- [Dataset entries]
▼

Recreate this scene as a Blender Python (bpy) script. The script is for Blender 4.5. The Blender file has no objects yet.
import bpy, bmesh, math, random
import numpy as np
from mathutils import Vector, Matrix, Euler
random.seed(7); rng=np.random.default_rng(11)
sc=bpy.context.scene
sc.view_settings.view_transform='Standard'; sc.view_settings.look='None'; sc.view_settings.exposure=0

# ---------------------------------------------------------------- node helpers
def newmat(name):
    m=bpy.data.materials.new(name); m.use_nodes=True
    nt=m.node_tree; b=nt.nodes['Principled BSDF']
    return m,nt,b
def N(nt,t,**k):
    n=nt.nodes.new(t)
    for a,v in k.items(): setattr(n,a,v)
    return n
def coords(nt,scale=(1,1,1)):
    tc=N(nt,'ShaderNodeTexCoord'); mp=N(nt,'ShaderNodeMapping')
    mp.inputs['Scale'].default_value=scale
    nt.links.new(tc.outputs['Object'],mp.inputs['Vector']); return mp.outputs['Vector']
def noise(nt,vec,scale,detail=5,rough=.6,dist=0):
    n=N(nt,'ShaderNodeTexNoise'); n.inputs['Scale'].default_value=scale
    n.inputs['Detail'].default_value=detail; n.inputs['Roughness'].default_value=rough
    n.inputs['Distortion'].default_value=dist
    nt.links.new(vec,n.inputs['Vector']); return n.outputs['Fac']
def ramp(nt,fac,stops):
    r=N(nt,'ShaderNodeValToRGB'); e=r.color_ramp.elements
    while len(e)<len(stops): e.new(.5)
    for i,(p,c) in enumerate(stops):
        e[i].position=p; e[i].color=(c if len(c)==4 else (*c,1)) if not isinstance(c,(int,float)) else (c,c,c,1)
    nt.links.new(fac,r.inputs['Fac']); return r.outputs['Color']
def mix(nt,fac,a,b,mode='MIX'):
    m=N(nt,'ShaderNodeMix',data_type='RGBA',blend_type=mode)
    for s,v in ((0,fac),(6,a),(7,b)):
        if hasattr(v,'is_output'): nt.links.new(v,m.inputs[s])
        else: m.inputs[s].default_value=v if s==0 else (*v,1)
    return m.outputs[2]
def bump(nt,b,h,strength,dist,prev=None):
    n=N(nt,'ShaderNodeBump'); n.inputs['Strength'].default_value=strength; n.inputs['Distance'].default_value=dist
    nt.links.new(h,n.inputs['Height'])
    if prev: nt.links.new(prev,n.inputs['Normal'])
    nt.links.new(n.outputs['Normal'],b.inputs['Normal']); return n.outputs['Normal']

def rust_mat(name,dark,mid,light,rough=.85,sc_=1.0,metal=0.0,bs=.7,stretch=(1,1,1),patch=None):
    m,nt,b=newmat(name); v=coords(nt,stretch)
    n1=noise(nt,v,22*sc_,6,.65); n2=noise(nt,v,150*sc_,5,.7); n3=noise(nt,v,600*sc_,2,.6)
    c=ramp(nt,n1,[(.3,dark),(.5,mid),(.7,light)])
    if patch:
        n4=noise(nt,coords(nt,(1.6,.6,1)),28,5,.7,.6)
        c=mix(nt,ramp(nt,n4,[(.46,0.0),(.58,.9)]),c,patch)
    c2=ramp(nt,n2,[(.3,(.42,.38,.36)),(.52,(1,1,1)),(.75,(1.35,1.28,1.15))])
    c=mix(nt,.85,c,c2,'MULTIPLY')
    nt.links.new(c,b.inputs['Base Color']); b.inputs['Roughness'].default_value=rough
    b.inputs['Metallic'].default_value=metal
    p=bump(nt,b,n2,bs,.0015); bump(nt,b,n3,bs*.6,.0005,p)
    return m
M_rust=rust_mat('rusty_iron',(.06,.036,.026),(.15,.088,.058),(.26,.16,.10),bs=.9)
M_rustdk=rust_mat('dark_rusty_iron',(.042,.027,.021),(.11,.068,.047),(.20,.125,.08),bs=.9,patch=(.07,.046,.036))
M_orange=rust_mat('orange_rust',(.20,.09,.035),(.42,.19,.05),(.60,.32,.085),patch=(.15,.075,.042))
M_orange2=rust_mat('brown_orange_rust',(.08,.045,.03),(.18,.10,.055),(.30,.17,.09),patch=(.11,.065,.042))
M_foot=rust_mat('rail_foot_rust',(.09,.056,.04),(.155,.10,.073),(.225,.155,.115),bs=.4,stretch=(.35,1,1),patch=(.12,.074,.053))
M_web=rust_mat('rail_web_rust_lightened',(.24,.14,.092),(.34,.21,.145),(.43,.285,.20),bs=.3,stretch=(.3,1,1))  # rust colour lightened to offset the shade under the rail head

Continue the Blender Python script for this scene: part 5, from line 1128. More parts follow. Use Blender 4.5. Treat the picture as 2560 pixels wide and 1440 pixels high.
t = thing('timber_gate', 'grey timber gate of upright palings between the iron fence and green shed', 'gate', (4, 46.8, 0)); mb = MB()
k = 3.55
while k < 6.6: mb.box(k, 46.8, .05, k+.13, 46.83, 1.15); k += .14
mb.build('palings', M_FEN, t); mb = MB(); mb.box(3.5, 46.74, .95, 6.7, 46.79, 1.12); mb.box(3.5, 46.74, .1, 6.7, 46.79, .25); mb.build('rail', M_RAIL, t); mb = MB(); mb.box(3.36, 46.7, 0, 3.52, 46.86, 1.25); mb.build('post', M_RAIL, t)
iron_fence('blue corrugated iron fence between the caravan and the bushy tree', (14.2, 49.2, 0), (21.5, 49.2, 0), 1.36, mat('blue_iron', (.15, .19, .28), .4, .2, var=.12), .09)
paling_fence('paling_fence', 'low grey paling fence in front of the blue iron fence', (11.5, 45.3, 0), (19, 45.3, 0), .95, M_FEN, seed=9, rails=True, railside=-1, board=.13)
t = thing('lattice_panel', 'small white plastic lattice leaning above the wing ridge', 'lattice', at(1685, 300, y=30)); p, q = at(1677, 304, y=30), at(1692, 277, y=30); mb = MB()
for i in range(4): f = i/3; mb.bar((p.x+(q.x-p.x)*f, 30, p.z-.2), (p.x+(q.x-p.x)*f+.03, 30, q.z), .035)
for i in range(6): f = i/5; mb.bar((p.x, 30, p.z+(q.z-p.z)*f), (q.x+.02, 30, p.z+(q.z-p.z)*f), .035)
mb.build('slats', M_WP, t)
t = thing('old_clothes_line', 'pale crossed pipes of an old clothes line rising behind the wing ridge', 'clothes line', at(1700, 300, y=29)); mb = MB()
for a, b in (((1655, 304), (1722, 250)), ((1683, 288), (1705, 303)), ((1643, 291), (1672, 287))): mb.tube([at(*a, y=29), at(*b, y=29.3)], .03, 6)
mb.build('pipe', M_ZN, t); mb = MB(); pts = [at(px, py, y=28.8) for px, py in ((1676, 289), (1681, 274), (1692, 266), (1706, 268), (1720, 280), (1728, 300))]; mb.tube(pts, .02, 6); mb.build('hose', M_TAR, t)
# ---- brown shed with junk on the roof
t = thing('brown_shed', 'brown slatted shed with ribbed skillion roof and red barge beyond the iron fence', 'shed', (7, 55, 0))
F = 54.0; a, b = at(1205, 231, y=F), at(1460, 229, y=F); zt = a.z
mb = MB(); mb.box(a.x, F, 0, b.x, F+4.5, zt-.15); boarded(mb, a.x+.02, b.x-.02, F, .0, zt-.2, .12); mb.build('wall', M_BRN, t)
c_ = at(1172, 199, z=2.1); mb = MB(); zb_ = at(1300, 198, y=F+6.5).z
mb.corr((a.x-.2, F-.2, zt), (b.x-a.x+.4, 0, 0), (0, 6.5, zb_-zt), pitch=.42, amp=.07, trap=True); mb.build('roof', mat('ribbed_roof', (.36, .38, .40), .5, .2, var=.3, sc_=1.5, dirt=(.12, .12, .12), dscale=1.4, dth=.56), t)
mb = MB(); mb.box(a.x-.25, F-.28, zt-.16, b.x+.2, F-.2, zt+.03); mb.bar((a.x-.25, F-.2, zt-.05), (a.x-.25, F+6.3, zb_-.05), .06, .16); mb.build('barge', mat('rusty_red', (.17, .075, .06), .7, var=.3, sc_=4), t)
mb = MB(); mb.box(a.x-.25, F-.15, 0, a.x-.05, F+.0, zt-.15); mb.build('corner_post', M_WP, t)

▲

- [WORK TO DO] Find the string "from" in the listing and return every line that holds it.

- [THE OUTPUT]
from mathutils import Vector, Matrix, Euler
Continue the Blender Python script for this scene: part 5, from line 1128. More parts follow. Use Blender 4.5. Treat the picture as 2560 pixels wide and 1440 pixels high.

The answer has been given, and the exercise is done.